Apex Magazine #53, October 2013
Reviewed by Matthew Nadelhaft
I feel like I should demand combat pay for reviewing this month’s issue of Apex Magazine, with its powerfully disturbing stories of pain and loss. But not everyone reads for the sake of light entertainment. Some of us like being troubled, being saddened by the fiction we read, and I’m generally one of those people. Stories that disturb and provoke often appeal to me, but they need to meet the same criteria of quality as any other story, of course. A raw emotional reaction may be an achievement, it may add to our appreciation of art, but it isn’t necessarily art in itself.
“Becca at the End of the World,” by Shira Lipkin, certainly has the makings of an intense and disturbing experience. It is told from the point of view of a mother watching her 16-year-old daughter, Becca, turn into a zombie. It is Becca’s wish that her mother record the transformation on film – and then kill her once she is no longer human. You can see from the start that this isn’t going to end well. The details of the zombie apocalypse are skipped over to concentrate on the immediate, personal horror of the situation, a focus I applaud. My main gripe, really, is that the story was too short – I didn’t become attached enough to the characters to be as moved as I would have liked. Then again, if I had loved these characters, perhaps the story would have been too overwhelming. As it is, it’s the thought of the situation, more than the ending of the story itself, that makes me grimace.

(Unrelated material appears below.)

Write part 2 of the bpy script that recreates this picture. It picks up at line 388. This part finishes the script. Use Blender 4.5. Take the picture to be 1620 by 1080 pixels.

Damien Angelica Walters’ “Grey in the Gauge of His Storm” is a story about an abused woman. There is a fascinating metaphor in play here, whereby the unnamed protagonist is literally tearing inside as a result of the abuse she suffers from her partner. The lacy, fragile fabric that holds her together is disintegrating under his violent hands and, each time he tears her further, he stitches her up with the rough burlap from his own body. She thinks he is making her stronger, but in reality he is making her into an extension of himself, a possession. Her insistence that she loves him, that everything he does is for her benefit, is an insidious aspect of the abuse. He has made her into an accomplice in his crime; his psychological abuse transforms her mind into an instrument of his just as his physical abuse is remaking her body into an appendage – an object – of his own. Her physical disintegration, to be replaced by the stuff of her abuser’s body, is a powerful analogue for the process by which his power subverts – and substitutes for – her ability to think. This story is impossible to define, but leads me to think about Samuel Delany’s definition of science fiction as the genre that forces you to interpret language in such a way that the statements “her world exploded” or “she turned on her left side” have multiple possible meanings. In Walters’ story, the phrase “he was tearing her apart” becomes a reality in a way it could not in a piece of realistic fiction, and for this possibility we must be thankful to the genre. This is not an easy story to read, or to think about, but it is one that deserves attention.
The final original story in this month’s Apex, “An Assault of Color” by Mari Ness, somewhat lets down the side. It’s a fantasy story, a genre I’m not really a big fan of, but I have to admit, if I had encountered this story in a publication devoted exclusive to fantasy literature, I would be singing its praises. It only suffers here because it lacks the emotional punch of the preceding two stories. As an opener it might have been ideal. Ness tells the story of a woman who paints spells: her artworks contain the magical effects paid for by her clients. Her latest client, a terrifying creature whose distorted appearance causes pain in the viewer – causes, in fact, disruptions in reality – is paying to be cursed. The heart of this story is a meditation on beauty: what it is and if it is always beneficial or if it too could be considered a curse. There is much ambiguity to this story – nothing is said or explained; everything comes through by inference. Normally, I like that, but in this case I would have preferred slightly less elliptical storytelling. The theme of this story, though, reinforces its position at the conclusion of the publication, overseeing and ruminating over two stories combining beauty and pain to an extraordinary degree.